4.2 Selection and Assembly of Experimental Instruments

Students can conduct hydrogen production experiments in virtual experiments. They can capture the corresponding experimental equipment via gestures from the instrument library and select the corresponding reagents and experimental materials from the drug warehouse. The system will based on the experimental content to identify whether the experimental equipment combination selected by the student is accurate, and then give corresponding prompts. If the selected equipment and hydrogen preparation conditions are inconsistent, then the corresponding error will be prompted. Only when the selected instrument and reagent information are accurate, will it prompt the correct message and subsequent experiments will be carried out. If the logic judgment condition is not accurate, then the corresponding error will be prompted and the corresponding experimental preparation knowledge will be given. The corresponding virtual operating environment is consistent with the real environment in which the students are located. Students only need to use gestures to manipulate the relevant experimental equipment in the actual environment, thus producing extremely realistic experimental results. The animation interaction is detected by the vision of the distance between the bone nodes and devices and the collision between the object and the instrument. Students can use their hands to produce actions as performed in real experiments, complete the design of the relevant experimental principles, and add appropriate reagents, such as water and dilute sulfuric acid, into the corresponding containers, as shown in detail in Fig. 4 below.

Fig. 4.

Selection and assembly of experimental instruments

4.3 Operations in the Experimental Process

In the virtual experiment process, the instrument can be operated and corresponding experimental reagents can be added by means of gestures. When adding the corresponding reagents, it needs to be implemented as much as possible by animation.
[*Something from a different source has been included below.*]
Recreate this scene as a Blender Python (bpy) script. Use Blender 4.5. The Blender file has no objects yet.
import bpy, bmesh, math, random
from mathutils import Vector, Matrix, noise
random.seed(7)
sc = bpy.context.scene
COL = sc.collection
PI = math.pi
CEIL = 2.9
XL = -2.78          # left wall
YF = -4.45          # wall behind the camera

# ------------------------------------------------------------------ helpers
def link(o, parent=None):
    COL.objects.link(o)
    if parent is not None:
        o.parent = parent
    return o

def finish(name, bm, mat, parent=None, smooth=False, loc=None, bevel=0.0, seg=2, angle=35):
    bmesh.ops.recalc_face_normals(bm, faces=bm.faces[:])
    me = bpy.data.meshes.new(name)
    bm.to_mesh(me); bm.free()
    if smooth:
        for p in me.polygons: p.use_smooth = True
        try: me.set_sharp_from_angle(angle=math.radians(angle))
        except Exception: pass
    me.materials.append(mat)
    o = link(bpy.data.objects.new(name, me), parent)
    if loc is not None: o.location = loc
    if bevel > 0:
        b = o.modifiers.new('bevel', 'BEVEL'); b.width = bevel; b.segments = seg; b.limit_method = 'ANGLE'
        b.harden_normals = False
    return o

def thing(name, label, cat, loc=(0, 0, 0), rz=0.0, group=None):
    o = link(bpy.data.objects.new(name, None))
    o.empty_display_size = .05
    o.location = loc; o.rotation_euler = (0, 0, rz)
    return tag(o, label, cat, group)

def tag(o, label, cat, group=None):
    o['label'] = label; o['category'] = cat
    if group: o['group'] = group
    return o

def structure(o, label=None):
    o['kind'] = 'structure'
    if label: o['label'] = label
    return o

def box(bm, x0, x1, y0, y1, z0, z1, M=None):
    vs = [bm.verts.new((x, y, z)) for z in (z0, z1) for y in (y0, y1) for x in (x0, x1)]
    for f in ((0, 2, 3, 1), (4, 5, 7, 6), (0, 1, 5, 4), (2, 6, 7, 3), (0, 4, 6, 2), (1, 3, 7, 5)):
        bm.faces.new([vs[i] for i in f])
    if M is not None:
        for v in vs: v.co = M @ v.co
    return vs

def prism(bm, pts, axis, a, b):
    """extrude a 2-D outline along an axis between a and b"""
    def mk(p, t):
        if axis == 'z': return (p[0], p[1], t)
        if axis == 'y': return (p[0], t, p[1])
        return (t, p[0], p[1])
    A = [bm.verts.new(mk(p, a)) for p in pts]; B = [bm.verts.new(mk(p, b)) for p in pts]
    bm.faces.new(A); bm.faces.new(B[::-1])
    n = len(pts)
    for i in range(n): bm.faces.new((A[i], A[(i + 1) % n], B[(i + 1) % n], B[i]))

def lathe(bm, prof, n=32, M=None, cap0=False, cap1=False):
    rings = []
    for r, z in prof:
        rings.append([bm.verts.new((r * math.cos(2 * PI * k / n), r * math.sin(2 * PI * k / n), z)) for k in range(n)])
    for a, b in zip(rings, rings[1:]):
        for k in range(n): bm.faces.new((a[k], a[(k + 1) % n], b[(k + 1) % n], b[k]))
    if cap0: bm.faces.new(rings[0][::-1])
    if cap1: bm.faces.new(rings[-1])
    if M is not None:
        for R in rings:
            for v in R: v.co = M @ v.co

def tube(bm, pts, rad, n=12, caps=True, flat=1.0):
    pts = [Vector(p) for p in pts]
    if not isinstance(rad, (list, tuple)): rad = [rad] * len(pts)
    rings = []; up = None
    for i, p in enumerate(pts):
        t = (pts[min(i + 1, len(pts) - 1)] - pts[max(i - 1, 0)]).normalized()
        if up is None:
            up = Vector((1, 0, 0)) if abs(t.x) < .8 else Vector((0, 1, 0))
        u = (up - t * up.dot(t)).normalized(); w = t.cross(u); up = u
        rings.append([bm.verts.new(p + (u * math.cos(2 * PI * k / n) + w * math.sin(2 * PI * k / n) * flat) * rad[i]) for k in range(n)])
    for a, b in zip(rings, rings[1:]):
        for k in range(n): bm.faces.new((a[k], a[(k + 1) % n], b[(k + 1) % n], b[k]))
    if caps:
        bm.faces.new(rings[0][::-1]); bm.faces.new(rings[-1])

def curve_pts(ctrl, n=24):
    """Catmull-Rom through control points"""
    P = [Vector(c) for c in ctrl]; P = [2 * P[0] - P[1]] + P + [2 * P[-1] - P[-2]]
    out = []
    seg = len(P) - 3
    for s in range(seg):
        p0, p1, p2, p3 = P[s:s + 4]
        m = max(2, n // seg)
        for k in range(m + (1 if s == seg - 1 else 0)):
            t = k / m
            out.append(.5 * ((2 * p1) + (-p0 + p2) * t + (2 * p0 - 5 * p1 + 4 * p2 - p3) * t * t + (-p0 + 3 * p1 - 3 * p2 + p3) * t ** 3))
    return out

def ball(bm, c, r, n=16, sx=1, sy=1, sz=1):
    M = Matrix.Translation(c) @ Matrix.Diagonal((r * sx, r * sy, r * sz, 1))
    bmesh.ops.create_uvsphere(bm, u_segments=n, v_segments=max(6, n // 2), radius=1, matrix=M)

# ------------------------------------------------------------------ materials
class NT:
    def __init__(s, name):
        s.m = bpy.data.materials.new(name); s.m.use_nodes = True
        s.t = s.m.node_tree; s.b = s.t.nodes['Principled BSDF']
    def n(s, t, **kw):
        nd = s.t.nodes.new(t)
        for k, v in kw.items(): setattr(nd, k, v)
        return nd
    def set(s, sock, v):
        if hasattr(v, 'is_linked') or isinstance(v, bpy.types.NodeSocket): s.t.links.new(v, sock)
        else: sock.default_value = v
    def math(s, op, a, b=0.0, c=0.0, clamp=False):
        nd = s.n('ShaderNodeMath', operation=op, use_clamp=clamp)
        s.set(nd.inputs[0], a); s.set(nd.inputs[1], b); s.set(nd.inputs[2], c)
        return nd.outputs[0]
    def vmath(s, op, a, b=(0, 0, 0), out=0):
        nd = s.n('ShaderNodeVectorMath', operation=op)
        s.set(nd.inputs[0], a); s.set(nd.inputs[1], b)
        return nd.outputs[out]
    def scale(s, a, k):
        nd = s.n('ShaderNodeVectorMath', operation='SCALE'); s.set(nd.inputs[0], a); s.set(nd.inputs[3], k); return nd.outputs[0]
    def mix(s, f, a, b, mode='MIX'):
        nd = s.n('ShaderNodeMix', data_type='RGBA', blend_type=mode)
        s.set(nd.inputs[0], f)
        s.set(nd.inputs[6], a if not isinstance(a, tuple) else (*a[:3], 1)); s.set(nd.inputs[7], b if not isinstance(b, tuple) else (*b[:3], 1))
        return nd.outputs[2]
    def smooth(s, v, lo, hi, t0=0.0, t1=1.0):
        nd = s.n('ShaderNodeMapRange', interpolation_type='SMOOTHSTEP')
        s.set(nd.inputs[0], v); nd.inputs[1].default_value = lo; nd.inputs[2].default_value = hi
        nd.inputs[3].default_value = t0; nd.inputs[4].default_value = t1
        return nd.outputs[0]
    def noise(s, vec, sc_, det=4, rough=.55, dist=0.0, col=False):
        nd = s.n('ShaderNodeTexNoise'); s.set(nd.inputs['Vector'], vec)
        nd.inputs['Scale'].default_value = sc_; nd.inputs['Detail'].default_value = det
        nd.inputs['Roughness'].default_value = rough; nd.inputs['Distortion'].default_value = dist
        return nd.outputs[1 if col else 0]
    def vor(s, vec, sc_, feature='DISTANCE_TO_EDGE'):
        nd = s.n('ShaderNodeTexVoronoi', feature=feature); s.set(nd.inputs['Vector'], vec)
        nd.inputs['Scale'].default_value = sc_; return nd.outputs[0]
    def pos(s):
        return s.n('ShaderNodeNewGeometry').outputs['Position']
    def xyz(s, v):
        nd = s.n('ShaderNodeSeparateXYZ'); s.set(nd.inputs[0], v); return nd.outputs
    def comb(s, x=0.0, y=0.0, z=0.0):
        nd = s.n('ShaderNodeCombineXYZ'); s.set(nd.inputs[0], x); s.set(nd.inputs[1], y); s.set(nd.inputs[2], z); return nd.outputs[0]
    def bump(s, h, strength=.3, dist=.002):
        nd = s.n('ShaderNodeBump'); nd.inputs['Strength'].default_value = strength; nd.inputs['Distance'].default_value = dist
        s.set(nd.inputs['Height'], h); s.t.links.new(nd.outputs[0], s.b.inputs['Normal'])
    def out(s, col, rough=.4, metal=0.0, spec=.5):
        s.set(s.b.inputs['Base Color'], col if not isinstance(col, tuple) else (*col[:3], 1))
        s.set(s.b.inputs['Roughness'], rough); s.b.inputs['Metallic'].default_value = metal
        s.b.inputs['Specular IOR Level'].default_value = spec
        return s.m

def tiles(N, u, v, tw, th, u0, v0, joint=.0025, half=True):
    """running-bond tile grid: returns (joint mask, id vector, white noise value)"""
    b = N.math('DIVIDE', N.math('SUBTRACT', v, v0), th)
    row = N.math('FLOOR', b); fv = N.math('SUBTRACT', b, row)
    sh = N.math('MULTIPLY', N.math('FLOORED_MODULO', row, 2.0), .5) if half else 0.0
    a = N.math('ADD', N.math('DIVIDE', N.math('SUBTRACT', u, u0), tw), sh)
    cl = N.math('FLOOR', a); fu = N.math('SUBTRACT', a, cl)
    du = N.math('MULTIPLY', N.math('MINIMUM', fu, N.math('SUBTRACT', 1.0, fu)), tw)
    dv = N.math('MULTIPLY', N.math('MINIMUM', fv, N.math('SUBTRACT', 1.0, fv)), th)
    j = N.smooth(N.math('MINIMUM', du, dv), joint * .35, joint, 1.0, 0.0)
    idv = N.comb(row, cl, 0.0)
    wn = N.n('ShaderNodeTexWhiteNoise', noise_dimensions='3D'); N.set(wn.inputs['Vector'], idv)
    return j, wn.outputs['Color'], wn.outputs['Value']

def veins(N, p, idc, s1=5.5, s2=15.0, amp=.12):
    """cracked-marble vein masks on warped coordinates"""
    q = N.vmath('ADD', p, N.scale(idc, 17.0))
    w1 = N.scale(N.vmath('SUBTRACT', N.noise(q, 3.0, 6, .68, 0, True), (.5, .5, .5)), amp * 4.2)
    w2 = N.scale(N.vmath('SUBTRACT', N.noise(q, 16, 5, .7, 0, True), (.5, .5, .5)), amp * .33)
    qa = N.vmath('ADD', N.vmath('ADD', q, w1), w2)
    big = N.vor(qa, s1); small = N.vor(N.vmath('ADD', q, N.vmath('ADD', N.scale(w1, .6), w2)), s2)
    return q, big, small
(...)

Using the arm bones, as well as the collision detection of the reagents and the calculation of the distance to stimulate the generation of related operation animations, and then the corresponding reagent weights are added according to the experimental requirements in order to complete the subsequent animation interactions, and display the corresponding experimental phenomena. For the demonstration of experimental animation, you can use the conditional statement to set up, so you can complete the virtual experiment of hydrogen production, as shown in detail in Fig. 5 below.

Fig. 5.

Operations in the experimental process

4.4 Experimental Test

When the experiment is completed, the system will generate the corresponding experimental test results, and ask questions by taking into account of the experimental cautions, operational safety, experimental phenomena and equipment assembly based on experimental principles, while students can also use the virtual environment to answer questions by gestures. The system evaluates the results according to the students’ answers and gives corresponding learning suggestions.

5 Conclusion

The implementation of virtual experiments using VR technology through the Kinect somatosensory technology allows students to perform experiments more realistically in a virtual environment. In this way, many sensory organs of students can be mobilized to participate in experiments and learning, so that it is better to help students improve their experimental ability. This technology can also save a lot of animation production problems involved in traditional virtual experiments, so it can greatly improve the efficiency of the Kinect-based virtual experiment, and save significant cost, providing corresponding direction of innovation on the in-depth application of virtual experimental technology.